Alain Serge Dzotap et Anne-Catherine De Boel, Le roi et le premier venu
École des loisirs, collection Pastel, reliure cartonnée, pages, 13,80 € – à partir de 5 à 7 ans
L’album s’ouvre sur le paysage paisible d’une savane africaine où semblent vivre en harmonie girafes, gazelles, gnous et zèbres sous le regard protecteur et bienveillant du roi lion. Mais voilà que ce bon roi se figure devoir faire acte d’autorité, voire de terreur sur ses sujets pour mériter son rang royal. Comment faire ? Après quelques essais infructueux d’intimidation de ses sujets, pris d’une énorme colère, il s’adresse au premier venu et lui demande conseil. La hyène, puisqu’il s’agit d’elle, trop heureuse de l’aubaine, commence par lui conseiller d’édicter une liste de choses interdites qui mèneront les contrevenants au cachot. Le lion avoue sa totale inexpérience et c’est donc le premier venu qui se charge de rédiger la liste des interdits, d’une grande absurdité. Suivant ces préceptes, le roi va ainsi mettre en prison la plupart de ses sujets. Et quand l’image de la brousse revient, elle est déserte et dominée par un lion certes couronné mais qui va se sentir bien seul. Le premier venu est devenu le véritable maître et, quand il n’invente pas des interdits toujours plus stupides – comme enfermer tout œuf qui roule ! –, il s’empiffre. Le lion souffre de sa solitude. Il veut se distraire et rappelle la grue couronnée afin qu’elle lui joue un peu de musique sur son balafon. Mais les sons sonnent faux parce qu’elle ne peut exprimer la vérité. Il faut bien enfin ouvrir les yeux au roi. Le premier venu est un imposteur qui a détruit l’équilibre et la paix de la brousse.
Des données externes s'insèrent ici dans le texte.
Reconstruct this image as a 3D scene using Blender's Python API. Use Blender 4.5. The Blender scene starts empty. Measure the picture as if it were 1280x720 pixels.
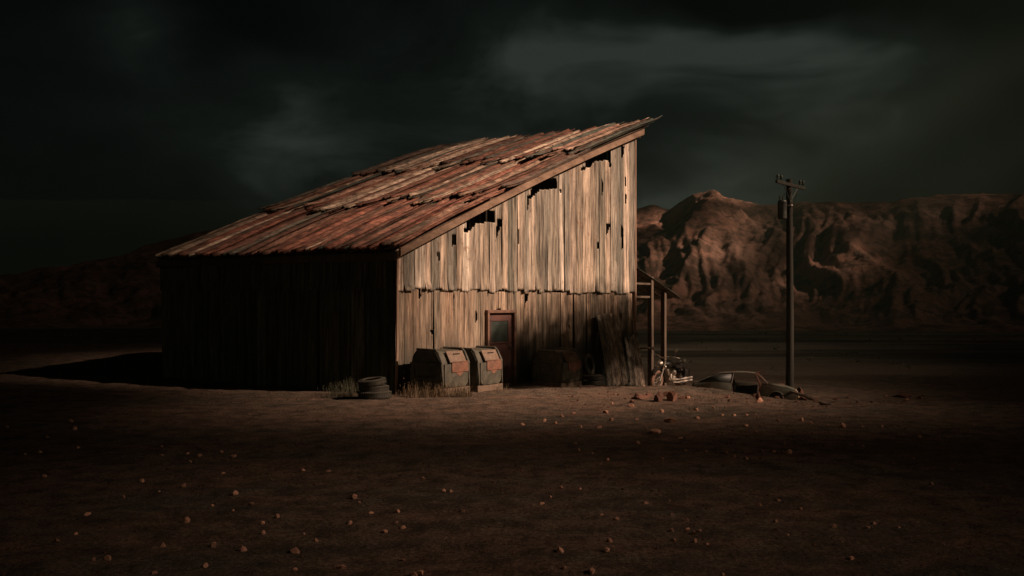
import bpy, bmesh, math, random
from mathutils import Vector, Matrix, noise
random.seed(7)
R = math.radians
scene = bpy.context.scene
COL = scene.collection

# ------------------------------------------------------------------ frame of the place
F = 1238.0                      # focal length in pixels of a 1280 wide picture
CAMZ = 2.3
AX, AY = -2.94, 24.9            # near corner of the barn
UX, UY = 0.566, 0.824           # along the lit wall
VX, VY = -0.824, 0.566          # along the dark wall
BROT = math.atan2(UY, UX)
WL, WD = 12.9, 9.38             # barn size
HOR = 378.0
SUN_EL = R(32)
SH = Vector((0.959, -0.283)).normalized()      # horizontal direction to the sun

def b2w(X, Y):                  # barn plan -> world
    return (AX + UX*X + VX*Y, AY + UY*X + VY*Y)

def fbm(x, y, z=0.0, o=4):
    return noise.fractal(Vector((x, y, z)), 1.0, 2.0, o, noise_basis='PERLIN_ORIGINAL')

def sstep(a, b, x):
    t = min(1, max(0, (x-a)/(b-a)))
    return t*t*(3-2*t)

def zg(x, y):
    s = (x*0.6 + y - 31)/15.0
    s = min(1, max(0, s)); s = s*s*(3-2*s)
    z = -1.9*s*sstep(-12, 2, x + 0.2*(y-30))
    z -= 0.35*sstep(24, 36, y)*sstep(-6, 3, x)*(1-s)
    z -= 0.33*sstep(4, 8.5, x)*sstep(19, 28, y)*(1-s)
    z -= 0.22*math.exp(-((x-9.5)/2.2)**2-((y-38.3)/3.0)**2)
    z -= 0.022*max(0, min(y, 520)-55)
    if abs(x) > 60: z -= 0.004*(min(abs(x), 600)-60)
    z += 0.09*fbm(x*0.12, y*0.12, 3.1, 3)*min(1, max(0.0, (y+5)/10))
    if y > 55: z += 0.6*fbm(x*0.012, y*0.03, 9.1, 3)*sstep(55, 140, y)
    # hummock line in front of the wreck
    d = (x-12.2)**2/9.0 + (y-37.5)**2/1.6
    z += 0.30*math.exp(-d)
    d = (x-7.0)**2/14.0 + (y-36.2)**2/1.2
    z += 0.05*math.exp(-d)
    d = (x-4.6)**2/6.0 + (y-27.6)**2/1.4
    z += 0.13*math.exp(-d)
    return z

def zfine(x, y):
    z = zg(x, y)
    if y < 60 and abs(x) < 40:
        k = 1 - sstep(40, 60, y)
        z += k*(0.034*fbm(x*0.9, y*1.6, 1.7, 3) + 0.018*fbm(x*2.9, y*3.6, 5.7, 3))
    return z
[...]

Il sera chassé d’un coup de griffe royal. Après quoi tout rentre dans l’ordre. L’image finale du crépuscule évoque la paix, la vie et le bonheur retrouvés.
Deux éléments donnent à cet album un véritable bonheur de lecture, son caractère apologétique d’une part, et la force, l’esthétique des illustrations d’autre part.
L’apologue est assez clair pour nos jeunes lecteurs, même s’ils n’ont pas encore rencontré La Fontaine. L’exercice du pouvoir n’appelle pas forcément la violence et un roi ne doit pas se fier au premier venu. Les conseillers peuvent être stupides, détruire l’harmonie d’une société et surtout agir uniquement pour leur propre profit. Il est alors bon que quelques voix sachent s’élever pour le dénoncer.
Le graphisme sert magnifiquement cette leçon. Le premier venu est peint sous les traits d’une hyène, au rictus repoussant et à la silhouette peu élégante. Sa cruauté et sa bêtise sont évidents au premier regard. Les traits du lion savent évoquer sa force, sa possible violence comme sa bonté et sa bienveillance. Quant au traitement du cadre, fait de plusieurs techniques de peinture et d’impression, il contribue à entraîner le lecteur dans l’univers paisible et heureux d’une brousse que l’on souhaite épargnée et respectée.
C’est donc un album réussi, tant pour le texte que pour le graphisme. Une belle leçon qui peut être reçue par les jeunes lecteurs comme par leurs aînés qui les aideront à entrer dans l’histoire. [Voir l’ouvrage sur le site de l’éditeur]
Christine Perrin, 18 mars 2017
À propos de l’auteur et de l’illustratrice :
Alain Serge Dzotap est né au Cameroun en 1978 à Bafoussam, dans son pays Bamiléké. Cadet de dix enfants, c’est à l’école qu’il a découvert pour la première fois des histoires. Depuis ce temps, il n’a plus arrêté de lire des histoires venues des quatre coins du monde. Il écrit des histoires pour les enfants, des poèmes, des articles sur la littérature de jeunesse, anime des ateliers d’écriture et fait des animations-lecture.
Anne-Catherine De Boel est née en 1975 à Namur, en Belgique. Elle a étudié l’illustration à l’Institut Saint-Luc de Liège et conçu presque aussitôt son premier livre Rafara, mais ce qui compte surtout pour elle, c’est un certain goût de l’aventure et des pays lumineux. Ainsi, elle a réalisé les cartes et affichesd 'un théâtre en Italie ! De retour en Belgique, elle rêve de l’Afrique pour sa palette de couleurs gorgées de soleil et de chaleur et imagine de nouvelles histoires où il se passe plein de choses. Ses techniques sont différentes selon le sujet, le papier et l'humeur, mais elle utilise principalement la gouache et l’acrylique. Elle a déjà une dizaine de titres à son actif.
Ensemble, ils ont déjà publié chez le même éditeur Tu sais que je t’aime très fort, en 2013.